Le parole che tradiscono
Natalia Aspesi lo direbbe così: l’amore non è una fiaba, è un campo minato di parole sbagliate. Quando i media scrivono “delitto passionale”, “non accettava la fine della relazione”, “era troppo innamorato”, non fanno informazione — fanno poesia dell’assassino. Sfumano la violenza, attenuano la responsabilità, ricoprono il sangue con petali di retorica.
È un modo di raccontare che tradisce la verità: che in Italia ogni tre giorni una donna viene uccisa non da uno sconosciuto, ma da chi diceva di amarla.
E ogni volta che si usa la parola “amore” per descrivere la violenza, la si svuota di significato, la si contamina.
Educare all’amore, non al silenzio
“L’educazione affettiva non è un pericolo”, ha detto ancora Gino Cecchettin.
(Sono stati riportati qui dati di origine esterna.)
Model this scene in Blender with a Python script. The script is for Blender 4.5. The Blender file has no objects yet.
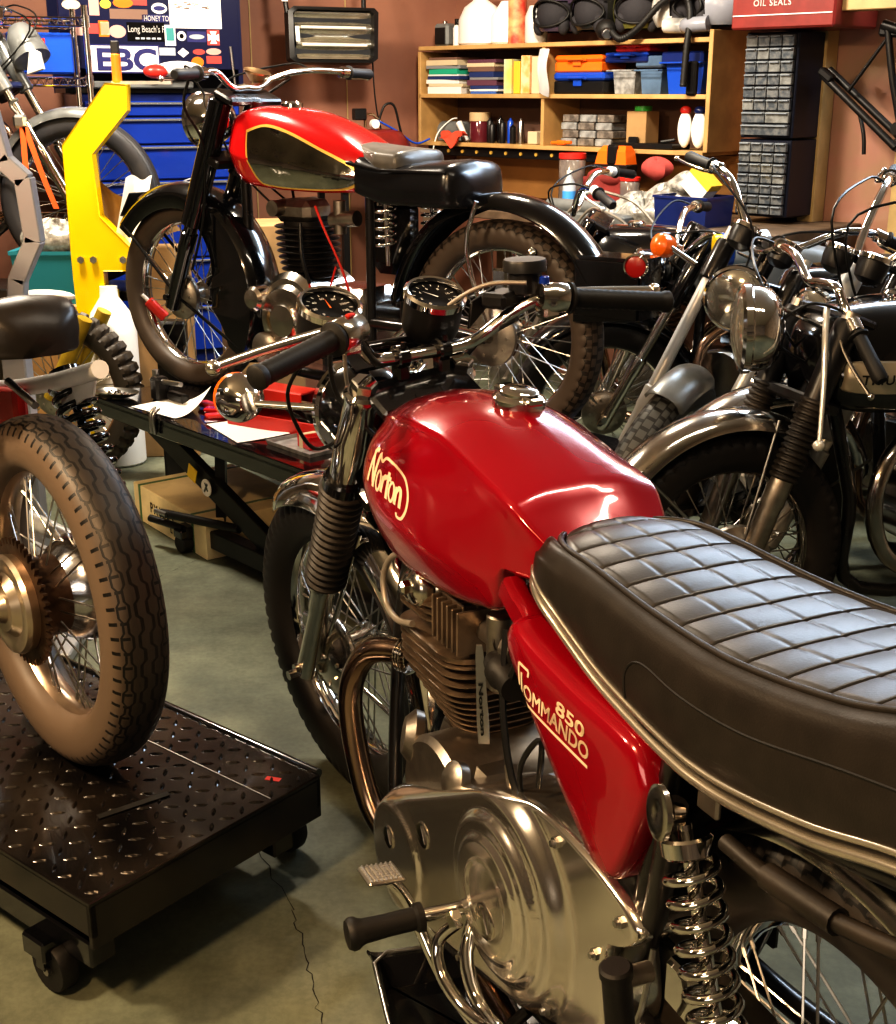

Ma lo diventa — paradossalmente — in un Paese dove l’amore si insegna male e non si parla di desiderio, consenso, libertà.
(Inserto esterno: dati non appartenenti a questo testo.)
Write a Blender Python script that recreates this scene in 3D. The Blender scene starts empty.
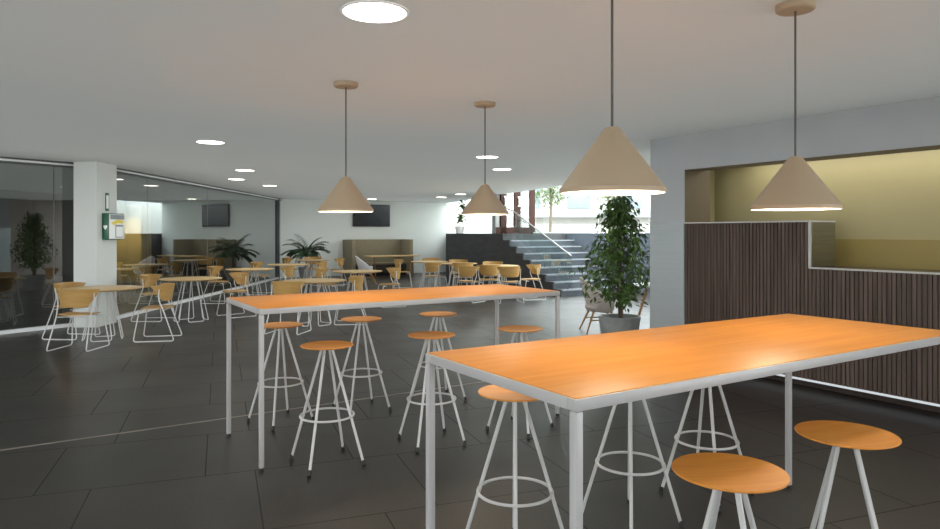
import bpy, bmesh, math, random
from math import sin, cos, pi, radians as R
from mathutils import Vector, Matrix
random.seed(7)
S = bpy.context.scene
COL = S.collection
TH = R(32.4)                       # the building grid is turned by this much from the view
D = Vector((cos(TH), sin(TH), 0)); N = Vector((-sin(TH), cos(TH), 0))
CEIL = 2.69

# ------------------------------------------------------------------ materials
MATS = {}
def nodes(name):
    m = bpy.data.materials.new(name); m.use_nodes = True
    nt = m.node_tree; nt.nodes.clear()
    out = nt.nodes.new('ShaderNodeOutputMaterial')
    MATS[name] = m
    return m, nt, out
def pbsdf(nt, out, col=(.5,.5,.5), rough=.5, metal=0, spec=.5):
    b = nt.nodes.new('ShaderNodeBsdfPrincipled')
    b.inputs['Base Color'].default_value = (*col, 1); b.inputs['Roughness'].default_value = rough
    b.inputs['Metallic'].default_value = metal; b.inputs['Specular IOR Level'].default_value = spec
    nt.links.new(b.outputs[0], out.inputs[0]); return b
def noisy(name, c1, c2, rough=.5, metal=0, spec=.5, scale=(4,4,4), detail=4, lo=.3, hi=.7, bump=0, rough2=None, coat=0):
    m, nt, out = nodes(name); b = pbsdf(nt, out, c1, rough, metal, spec)
    if coat:
        b.inputs['Coat Weight'].default_value = coat; b.inputs['Coat Roughness'].default_value = .12
    tc = nt.nodes.new('ShaderNodeTexCoord'); mp = nt.nodes.new('ShaderNodeMapping')
    mp.inputs['Scale'].default_value = scale
    nz = nt.nodes.new('ShaderNodeTexNoise'); nz.inputs['Scale'].default_value = 1; nz.inputs['Detail'].default_value = detail
    rp = nt.nodes.new('ShaderNodeValToRGB')
    rp.color_ramp.elements[0].position = lo; rp.color_ramp.elements[0].color = (*c1, 1)
    rp.color_ramp.elements[1].position = hi; rp.color_ramp.elements[1].color = (*c2, 1)
    L = nt.links.new
    L(tc.outputs['Object'], mp.inputs[0]); L(mp.outputs[0], nz.inputs['Vector']); L(nz.outputs[0], rp.inputs[0]); L(rp.outputs[0], b.inputs['Base Color'])
    if bump:
        bp = nt.nodes.new('ShaderNodeBump'); bp.inputs['Strength'].default_value = bump; bp.inputs['Distance'].default_value = .01
        L(nz.outputs[0], bp.inputs['Height']); L(bp.outputs[0], b.inputs['Normal'])
    if rough2 is not None:
        mr = nt.nodes.new('ShaderNodeMapRange'); mr.inputs['To Min'].default_value = rough; mr.inputs['To Max'].default_value = rough2
        L(nz.outputs[0], mr.inputs[0]); L(mr.outputs[0], b.inputs['Roughness'])
    return m
def emit(name, col, st):
    m, nt, out = nodes(name); e = nt.nodes.new('ShaderNodeEmission')
    e.inputs[0].default_value = (*col, 1); e.inputs[1].default_value = st
    nt.links.new(e.outputs[0], out.inputs[0]); return m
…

Si lasciano i ragazzi soli a imparare l’amore dai social, dai video, dai miti tossici. Poi ci si scandalizza dei risultati: rapporti violenti, linguaggi di dominio, cultura del possesso.
L’educazione affettiva, invece, non toglie innocenza.
La restituisce.
Spiega che amare non è comandare, che dire “no” non è tradire, che chi ama non fa paura.
Per Giulia, per tutte
Il minuto di rumore di Padova è anche per questo. Per svegliare un Paese addormentato nella retorica dei sentimenti e incapace di riconoscere la banalità della violenza. Perché ogni volta che una donna viene uccisa da chi “non sopportava di perderla”, stiamo assistendo al fallimento di un’educazione intera, non solo di un individuo. E perché non bastano più le panchine rosse o le fiaccolate: serve una rivoluzione culturale che cominci da come parliamo, da come scriviamo, da come insegniamo.
Un minuto di rumore non basta a riportare Giulia, ma può servire a cambiare l’eco. A sostituire i sospiri con le domande, i silenzi con la consapevolezza. L’amore non uccide. A uccidere è l’idea sbagliata che ci hanno venduto dell’amore — quella che scambia il dominio per destino e il dolore per devozione.
Giulia non è morta per amore. È morta per colpa dell’amore raccontato male.